6. There is always a transferable component in skill development. For example, one can learn thinking skills in accounting and later transfer much of that ability to another field. Similarly, one can learn conflict resolution skills, and they will empower one to be more effective at delegating, communicating, etc.. In fact, teaching skill development tends to obscure our traditional subject-matter divisions. The skill of motivation, for example, is operative in every supervisory act--delegation, discipline, communication, etc., and so is the skill of leadership.

7. Although I have not had the opportunity to do so, I think there would be a significant advantage in combining the teaching of the being and skill dimensions in a single course. Instead of the two separate courses I now have, I would like to experiment with a basic and advanced course each of which combines the two dimensions. I think there would be a "synergistic" effect that would make the courses more powerful.

8. While one cannot say conceptually what is in the subconscious, it does appear to be possible to access at least some of this information through projective techniques. This is particularly true for the "being knowledge" component of subconscious knowledge. For example, I have found that people can say what effective leadership is (and universally so--everyone gives similar answers) if projective questions are used. I think one of the most exciting frontiers in this work is the development of better projective techniques for accessing subconscious information.

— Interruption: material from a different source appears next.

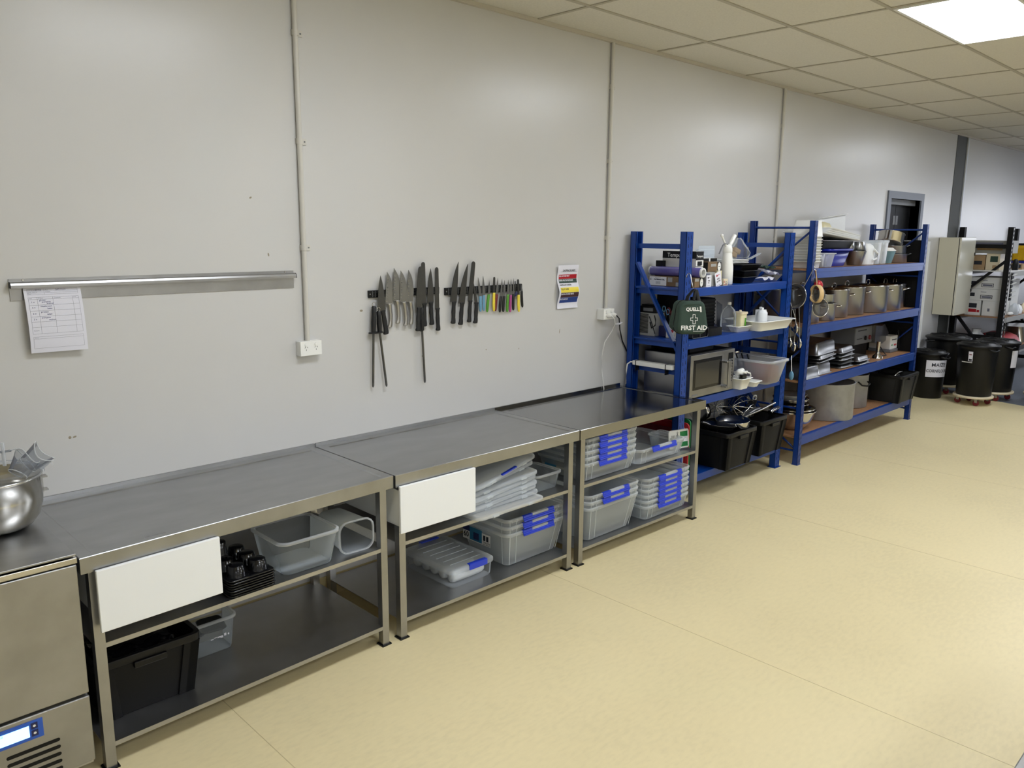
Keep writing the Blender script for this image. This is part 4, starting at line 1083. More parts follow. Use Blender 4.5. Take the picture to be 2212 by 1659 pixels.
for i, (p, q, w) in enumerate((((5.05,-.35,ZA+.115),(5.22,-.42,ZA+.10),.13),((5.06,-.36,ZA+.09),(5.27,-.43,ZA+.05),.13),((5.04,-.36,ZA+.02),(5.19,-.44,ZA+.02),.14))):
    b = MB(); p, q = Vector(p), Vector(q); n = 8
    g = []
    for j in range(n+1):
        c = p.lerp(q, j/n); tp = w*(1-.55*(j/n)**2)/2
        g += [c+Vector((0,-tp,.012*math.sin(j*2+i))), c+Vector((0,0,.014*math.cos(j*1.7+i)+.008)), c+Vector((0,tp,.010*math.sin(j*1.3+2)))]
    b.add(g, [(j*3+k, j*3+k+1, j*3+k+4, j*3+k+3) for j in range(n) for k in (0,1)], 0, True)
    single('packet', b, 'paper' if i else 'green_dark', ('green and white packet on the black trays','white crumpled packet, middle, right of the black trays','white crumpled packet lying on the shelf right of the black trays')[i], 'packet', tuple(p), group=None)
t = Thing('acrylic_holder', 'clear acrylic sheet holder standing at the back of the top blue shelf', 'holder', (4.67, -.14, ZA))
b = MB(); b.box(4.575, 4.80, -.142, -.139, ZA, ZA+.275)
t.part('front_sheet', b, 'clear'); b = MB(); b.box(4.575, 4.80, -.12, -.117, ZA, ZA+.25); t.part('back_sheet', b, 'clear'); b = MB()
for k in range(4): b.box(4.60, 4.79, -.1425, -.1421, ZA+.14+k*.035, ZA+.145+k*.035)
b.box(4.575, 4.80, -.142, -.117, ZA, ZA+.003); t.part('slats', b, 'clear_rim')

# --- first aid bag hooked on the front post
BGX, BGY, BGZ = 3.785, -.60, 1.272
t = Thing('first_aid_bag', 'dark green zipped first aid bag hanging from a hook on the blue post', 'bag', (BGX, BGY, BGZ), -.61)
def bag_ring(y, s):
    out = []
    for x, z, _ in rr(-.102*s, .102*s, .103-.103*s, .103+.105*s, 0, .045*s, 5):
        k = z/.208; out.append((x*(1.06-.26*k**2)+.006*math.sin(k*9+y*30), y*(1.05-.25*k)+.004*math.sin(x*50+k*7), z-.012*(1-(x/.1)**2)*(k < .2)))
    return out
b = MB(); b.loft([bag_ring(y, q) for y, q in ((.085,.80),(.083,.93),(.070,.99),(.03,1.0),(-.03,1.0),(-.066,.99),(-.080,.93),(-.083,.80))]); t.part('body', b, 'canvas', local=True)
b = MB(); b.tube(bag_ring(.005, 1.012), .004, 6, 0, True); t.part('zip', b, 'black', local=True)
b = MB(); b.bar((-.085,.005,.0),(-.088,.005,-.03), .012, .003); t.part('zip_pull', b, 'steel', local=True)
b = MB()
hk = (.052,.055)
for s_ in (-1, 1): b.tube([(s_*.045+.01,-.03,.20),(s_*.034+.025,.01,.235),(s_*.012+hk[0],hk[1]-.006,.272),(hk[0],hk[1],.278)], .013, 8, flat=.22)
b.tube([(hk[0],hk[1]-.01,.268),(.02,-.02,.215),(.03,-.06,.19)], .009, 8, flat=.3); t.part('handle', b, 'black_matt', local=True)
yf = -.0862
def onbag(m, sl=.021): return T(0,0,0) @ m
b = MB(); b.text('QUELL', .031, T(-.006,yf,.156) @ FRONT, 0, 'CENTER', .0012, 1.05); b.box(.047, .059, yf-.0004, yf, .138, .174)
b.text('FIRST AID', .040, T(.004,yf,.036) @ FRONT, 0, 'CENTER', .0011, 1.0); b.box(-.002, .075, yf-.0004, yf, .014, .016)
pl = [(-.008,.03),(.008,.03),(.008,.008),(.024,.008),(.024,-.008),(.008,-.008),(.008,-.03),(-.008,-.03),(-.008,-.008),(-.024,-.008),(-.024,.008),(-.008,.008)]
for i in range(12):
    p, q = pl[i], pl[(i+1) % 12]
    b.box(.004+min(p[0],q[0])-.0017, .004+max(p[0],q[0])+.0017, yf-.0004, yf, .093+min(p[1],q[1])-.0017, .093+max(p[1],q[1])+.0017)
# lay the print on the sloping front of the bag
b.v = [(x*(1.05-.22*(z/.208)**2), y*(1.05-.25*z/.208)/1.0, z) for x, y, z in b.v]
t.part('lettering', b, 'white', local=True)
t = Thing('wire_hook', 'bent wire hook holding the first aid bag on the blue post', 'hook', (3.89, -.51, 1.55))
b = MB(); b.tube([(3.878,-.503,1.625),(3.882,-.508,1.645),(3.886,-.52,1.652),(3.888,-.53,1.642),(3.880,-.545,1.60),(3.868,-.565,1.565),(3.860,-.58,1.548),(3.862,-.592,1.54),(3.87,-.592,1.55)], .0024, 6); t.part('wire', b, 'steel_bright')

# --- second shelf
ZB = 1.185
t = Thing('desk_sorter', 'black and cream ribbed upright file box at the back of the second blue shelf', 'file box', (4.01, -.12, ZB))
x0, y0, y1 = 3.985, -.19, -.055
b = MB(); b.box(x0, x0+.12, y0, y1, ZB, ZB+.165); t.part('body', b, 'card_grey', .002)  # grey instead of cream: the shade at the back is put into the colour
b = MB()
for k in range(16): b.box(x0-.004, x0+.001, y0+.06, y1+.002, ZB+.02+k*.0088, ZB+.024+k*.0088)
t.part('ribs', b, 'black')
b = MB(); b.box(x0-.003, x0+.123, y0-.006, y1+.006, ZB+.165, ZB+.212); b.box(x0+.02, x0+.1, y0-.004, y1+.004, ZB+.212, ZB+.222); c = t.part('lid', b, 'black', .004)
b = MB(); b.box(x0-.0045, x0-.003, y0+.02, y1-.03, ZB+.178, ZB+.2); t.sub(c, 'label_window', b, 'grey')
b = MB(); b.tube([(x0-.004,y0+.005,ZB+.15),(x0-.012,y0-.01,ZB+.12),(x0-.006,y0-.005,ZB+.08),(x0-.014,y0+.02,ZB+.06),(x0-.006,y0+.04,ZB+.1)], .004, 8); b.tube([(x0-.005,y0+.05,ZB+.14),(x0-.01,y0+.02,ZB+.09),(x0-.008,y0-.008,ZB+.02)], .003, 8); t.part('cord', b, 'black')
t = Thing('pen_tin', 'white tin with a red heart and pens beside the diagonal brace', 'tin', (4.03, -.33, ZB))
b = MB(); b.box(3.985, 4.06, -.375, -.285, ZB, ZB+.09); t.part('body', b, 'white', .003)
b = MB(); hp = []
for i in range(24):
    a = 2*PI*i/24; hp.append((16*math.sin(a)**3*.0013, (13*math.cos(a)-5*math.cos(2*a)-2*math.cos(3*a)-math.cos(4*a))*.0013))
b.prism(hp, lambda u,v: (3.9843,-.33-u,ZB+.05+v), lambda u,v: (3.985,-.33-u,ZB+.05+v)); t.part('heart_print', b, 'red')
for i, (y, m, tl) in enumerate(((-.30,'white',.15),(-.325,'magenta',-.1),(-.35,'black',.05))):
    b = MB(); b.tube([(4.02,y,ZB+.02),(4.015,y-.02*tl*5,ZB+.15)], .005, 8)
    single('marker_pen', b, m, ('white','pink','black')[i]+' pen standing in the heart tin', 'pen', (4.02,y,ZB+.02))
for i, (y, z, m, l) in enumerate(((-.225,ZB+.185,'sky','blue-handled scissors hanging behind the diagonal brace'),(-.265,ZB+.175,'red_dark','red-handled scissors behind the first aid bag'))):
    t = Thing('scissors', l, 'scissors', (4.06, y, ZB+.06))
    for s in (-1, 1):
        b = MB(); b.tube([(4.06, y+s*.017+.013*math.cos(a), z+.02*math.sin(a)+s*.01) for a in [2*PI*k/16 for k in range(16)]], .0035, 6, 0, True); t.part('handle_ring', b, m)
    b = MB(); b.bar((4.06,y-.008,z-.02),(4.06,y+.006,z-.12), .002, .012, 0, (1,0,0)); b.bar((4.062,y+.008,z-.02),(4.062,y-.004,z-.12), .002, .012, 0, (1,0,0)); t.part('blades', b, 'blade')
b = MB(); b.box(4.03, 4.10, -.30, -.19, ZB, ZB+.075); single('navy_caddy', b, 'navy', 'navy caddy on the second blue shelf under the scissors', 'caddy', (4.06,-.245,ZB), bev=.004)
b = MB(); b.box(4.12, 4.18, -.30, -.10, ZB, ZB+.29)
single('black_organiser', b, 'black_matt', 'tall black box file behind the scissors and the first aid bag', 'box file', (4.15,-.2,ZB), bev=.003)
t = Thing('black_basket', 'black ribbed basket behind the water bottle', 'basket', (4.5,-.2,ZB))
b = MB(); b.box(4.40, 4.64, -.27, -.09, ZB, ZB+.25); t.part('body', b, 'black_matt', .004)
b = MB()
for k in range(9): b.box(4.396, 4.4, -.265, -.095, ZB+.02+k*.026, ZB+.03+k*.026); b.box(4.40, 4.64, -.274, -.27, ZB+.02+k*.026, ZB+.03+k*.026)
t.part('ribs', b, 'black')
b = MB(); b.bar((4.70,-.09,ZB+.004),(4.60,-.075,ZB+.30), .16, .006, 0, (0,1,0)); single('grey_board', b, 'grey', 'grey ribbed board leaning at the back between the basket and the corner', 'board', (4.7,-.1,ZB))
t = Thing('wire_tray', 'black tray framed by a rounded wire in front on the second blue shelf', 'tray', (4.15, -.45, ZB))
b = MB(); b.box(4.06, 4.245, -.455, -.33, ZB, ZB+.06); t.part('body', b, 'black_gloss', .004)
b = MB(); b.tube([(x,-.462,z) for x, z in [(p[0], p[1]) for p in rr(4.055,4.25,ZB+.004,ZB+.07,0,.012,3)]], .002, 6, 0, True); b.tube([(4.15,-.462,ZB+.004),(4.15,-.462,ZB+.07)], .0015, 6); t.part('wire_frame', b, 'grey')
b = MB(); b.rbox(4.27, 4.455, -.46, -.36, ZB, ZB+.055, .02); single('black_case', b, 'black_matt', 'low black case between the wire tray and the water bottle', 'case', (4.36,-.41,ZB), bev=.006)
t = Thing('cup_tray', 'stack of dark cups and foil packs behind the black case', 'tray', (4.36, -.25, ZB))
b = MB(); b.box(4.20, 4.388, -.33, -.12, ZB, ZB+.10); t.part('tray', b, 'black_matt', .003)
b = MB(); rnd = random.Random(9)
for i in range(9): b.sphere((4.22+.018*i, -.30+.03*rnd.random(), ZB+.107), .014, 5, i % 2)
t.part('foil_packs', b, ['steel_bright','red_dark'])
t = Thing('clear_lid_pack', 'pack of clear lids resting on the dark tray behind the case', 'lid pack', (4.36, -.3, ZB+.16))
b = MB(); b.box(4.21, 4.385, -.34, -.20, ZB+.135, ZB+.175); t.part('pack', b, 'clear_rim', .006)
b = MB(); b.box(4.21, 4.385, -.19, -.125, ZB+.101, ZB+.134); b.box(4.21, 4.385, -.34, -.125, ZB+.124, ZB+.134); t.part('stand', b, 'black_matt')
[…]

I have hopes that eventually we can use such techniques to obtain accurate assessments of skill knowledge.

9. Skill development together with development on the Being dimension becomes what I call "personal power"--the power of an individual to be effective in influencing his or her environment. That, ultimately, is the deciding difference between highly successful people and the "also-rans." Our work suggests that personal power can be acquired quite rapidly if one understands the process involved and engages in it consciously.